• What is expected: Retype the opening lines of the data exactly, stopping after the line that contains "scn.camera = cam". Skip every picture.
===============
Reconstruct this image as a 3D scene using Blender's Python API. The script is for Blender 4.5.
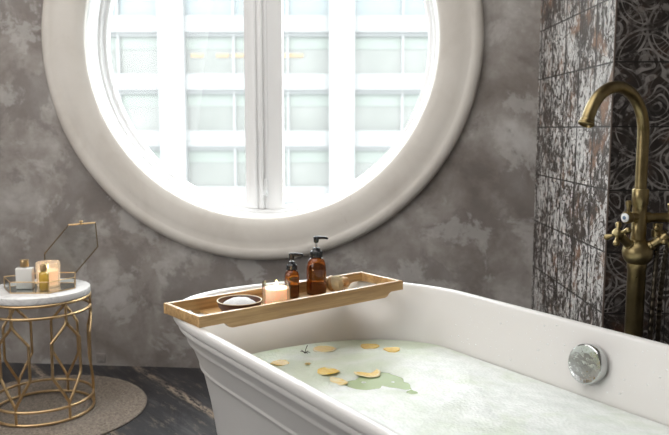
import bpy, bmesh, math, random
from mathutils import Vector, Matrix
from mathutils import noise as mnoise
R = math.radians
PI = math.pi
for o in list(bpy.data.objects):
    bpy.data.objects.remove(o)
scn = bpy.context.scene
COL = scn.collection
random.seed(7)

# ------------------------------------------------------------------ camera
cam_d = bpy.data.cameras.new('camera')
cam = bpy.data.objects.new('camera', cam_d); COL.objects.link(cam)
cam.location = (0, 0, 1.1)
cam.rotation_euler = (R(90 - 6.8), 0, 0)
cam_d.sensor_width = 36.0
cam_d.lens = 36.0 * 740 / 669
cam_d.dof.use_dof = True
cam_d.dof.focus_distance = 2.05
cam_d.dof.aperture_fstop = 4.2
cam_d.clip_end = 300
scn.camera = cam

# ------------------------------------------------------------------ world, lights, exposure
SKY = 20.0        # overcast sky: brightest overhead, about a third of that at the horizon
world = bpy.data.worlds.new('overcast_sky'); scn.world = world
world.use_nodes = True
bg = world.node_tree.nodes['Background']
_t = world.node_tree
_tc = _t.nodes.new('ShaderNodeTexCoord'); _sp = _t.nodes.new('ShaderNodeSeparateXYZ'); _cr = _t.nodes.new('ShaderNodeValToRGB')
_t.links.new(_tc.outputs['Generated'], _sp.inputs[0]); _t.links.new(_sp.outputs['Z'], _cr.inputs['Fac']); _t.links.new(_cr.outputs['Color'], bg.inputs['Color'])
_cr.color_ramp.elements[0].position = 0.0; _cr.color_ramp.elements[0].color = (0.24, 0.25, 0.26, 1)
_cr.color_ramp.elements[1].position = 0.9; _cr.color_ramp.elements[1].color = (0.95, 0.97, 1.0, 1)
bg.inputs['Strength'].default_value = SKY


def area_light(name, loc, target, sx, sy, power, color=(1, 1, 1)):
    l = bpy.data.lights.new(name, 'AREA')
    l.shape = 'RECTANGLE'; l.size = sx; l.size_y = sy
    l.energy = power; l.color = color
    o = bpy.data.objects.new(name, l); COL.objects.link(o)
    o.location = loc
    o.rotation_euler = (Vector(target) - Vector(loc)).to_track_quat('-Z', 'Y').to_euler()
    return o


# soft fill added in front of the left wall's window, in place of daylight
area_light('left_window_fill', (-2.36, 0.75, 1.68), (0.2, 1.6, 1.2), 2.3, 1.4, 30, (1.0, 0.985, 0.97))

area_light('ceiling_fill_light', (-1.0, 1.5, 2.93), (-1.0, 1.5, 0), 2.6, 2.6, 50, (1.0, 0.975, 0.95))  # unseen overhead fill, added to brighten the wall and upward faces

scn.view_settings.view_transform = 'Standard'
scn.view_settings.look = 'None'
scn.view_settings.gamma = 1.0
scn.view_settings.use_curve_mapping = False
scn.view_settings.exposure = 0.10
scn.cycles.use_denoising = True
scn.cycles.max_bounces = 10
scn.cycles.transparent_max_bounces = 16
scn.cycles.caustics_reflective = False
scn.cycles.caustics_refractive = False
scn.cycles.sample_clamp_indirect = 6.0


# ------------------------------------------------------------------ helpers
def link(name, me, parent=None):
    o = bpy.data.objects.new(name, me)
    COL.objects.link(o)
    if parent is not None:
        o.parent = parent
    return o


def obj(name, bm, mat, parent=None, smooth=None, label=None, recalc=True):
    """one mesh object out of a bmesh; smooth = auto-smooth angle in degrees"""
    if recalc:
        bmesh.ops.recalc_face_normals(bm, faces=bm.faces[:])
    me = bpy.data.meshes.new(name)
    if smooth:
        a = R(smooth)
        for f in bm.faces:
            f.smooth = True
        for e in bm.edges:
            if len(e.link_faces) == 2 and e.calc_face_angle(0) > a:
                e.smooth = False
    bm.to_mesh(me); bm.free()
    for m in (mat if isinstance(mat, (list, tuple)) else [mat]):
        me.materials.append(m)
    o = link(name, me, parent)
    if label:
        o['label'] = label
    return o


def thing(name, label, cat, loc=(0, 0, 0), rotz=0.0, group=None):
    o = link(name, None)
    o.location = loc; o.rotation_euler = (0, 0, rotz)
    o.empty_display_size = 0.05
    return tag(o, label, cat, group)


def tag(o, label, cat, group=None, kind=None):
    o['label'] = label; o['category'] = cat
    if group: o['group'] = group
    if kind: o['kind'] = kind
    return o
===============
• Output for this exercise:
Reconstruct this image as a 3D scene using Blender's Python API. The script is for Blender 4.5.
import bpy, bmesh, math, random
from mathutils import Vector, Matrix
from mathutils import noise as mnoise
R = math.radians
PI = math.pi
for o in list(bpy.data.objects):
    bpy.data.objects.remove(o)
scn = bpy.context.scene
COL = scn.collection
random.seed(7)

# ------------------------------------------------------------------ camera
cam_d = bpy.data.cameras.new('camera')
cam = bpy.data.objects.new('camera', cam_d); COL.objects.link(cam)
cam.location = (0, 0, 1.1)
cam.rotation_euler = (R(90 - 6.8), 0, 0)
cam_d.sensor_width = 36.0
cam_d.lens = 36.0 * 740 / 669
cam_d.dof.use_dof = True
cam_d.dof.focus_distance = 2.05
cam_d.dof.aperture_fstop = 4.2
cam_d.clip_end = 300
scn.camera = cam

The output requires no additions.